Dopo avere denunciato nel precedente saggio “La rivoluzione del merito” il livellamento culturale al ribasso della scuola, in quest’ultimo saggio “Il follemente corretto”, Luca Ricolfi mette in guardia dalla “dittatura”del digitale”. In questo saggio accusa i social – media di avere introdotto nel quotidiano un linguaggio particolare. Linguaggio, che non rispecchia il pensiero. Inoltre, lancia l’accusa di avere esteso il “politicamente corretto” dalla politica all’informazione e alla comunicazione.
Questo modello comunicativo ormai invalso dà luogo a un individualismo esasperato fine a se stesso.

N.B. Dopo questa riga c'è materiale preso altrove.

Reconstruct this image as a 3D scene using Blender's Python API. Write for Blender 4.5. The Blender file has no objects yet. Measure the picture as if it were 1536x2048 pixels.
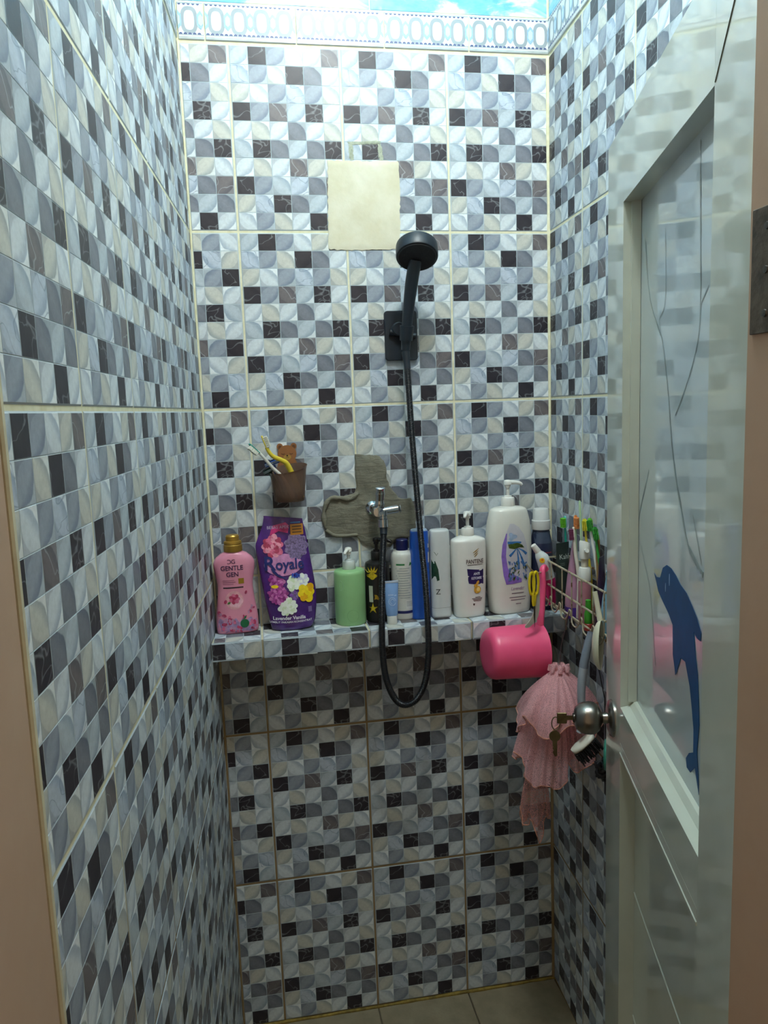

Luca Ricolfi: il problema sta nel sistema
Secondo Luca Ricolfi il problema è di sistema, poiché il digitale opera senza alcun tipo di controllo. Per di più è “trasversale”, in quanto agisce globalmente, non rispettando le identità territoriali.
Oggi chiunque può dare inizio al processo mediatico senza risponderne penalmente. Ciò, diversamente dal giornalista, che è soggetto a precise regole legislative e deontologiche.
L’esplosione dei social è avvenuta essenzialmente nell’arco di tempo che va dal 2005 al 2010, anche se naturalmente si evolve costantemente. Nel 2005 nasce You Tube. Successivamente Apple (che produce l’i Phone). Poi WhatsAapp. Sino all’l Phone 4, che consente le chiamate video, la gestione della posta, effettuare self e filmare se stessi.
Il problema non è solo Elon Musk
Oggi il problema non è solo Elon Musk. E’ di sistema.
Questi colossi della comunicazione, che sarebbero utili alla collettività se diffondessero corrette informazioni, sono spesso autoreferenziali e abbassano di fatto il livello del confronto culturale.
Esiste indubbiamente un problema etico nell’uso dei mezzi telematici.
“Ciber Society”
Recentemente l’ex magistrato Luciano Violante, presidente della Fondazione Leonardo e dell’Associazione Futuri Probabili, in un’intervista al Foglio Quotidiano, ha fatto interessanti riflessioni sulla “Ciber Society”. E lo ha fatto, denunziando la manipolazione operata del potere economico e finanziario, che detiene le leve del digitale, delle istituzioni pubbliche riducendone di fatto la sovranità.
E’ necessario, secondo Violante, che la politica si riappropri del proprio spazio. Per far questo non sono sufficienti i soli divieti, ma occorre dar luogo a una “pedagogia digitale” che preservi (o recuperi) un sistema sociale di autentica libertà dei cittadini.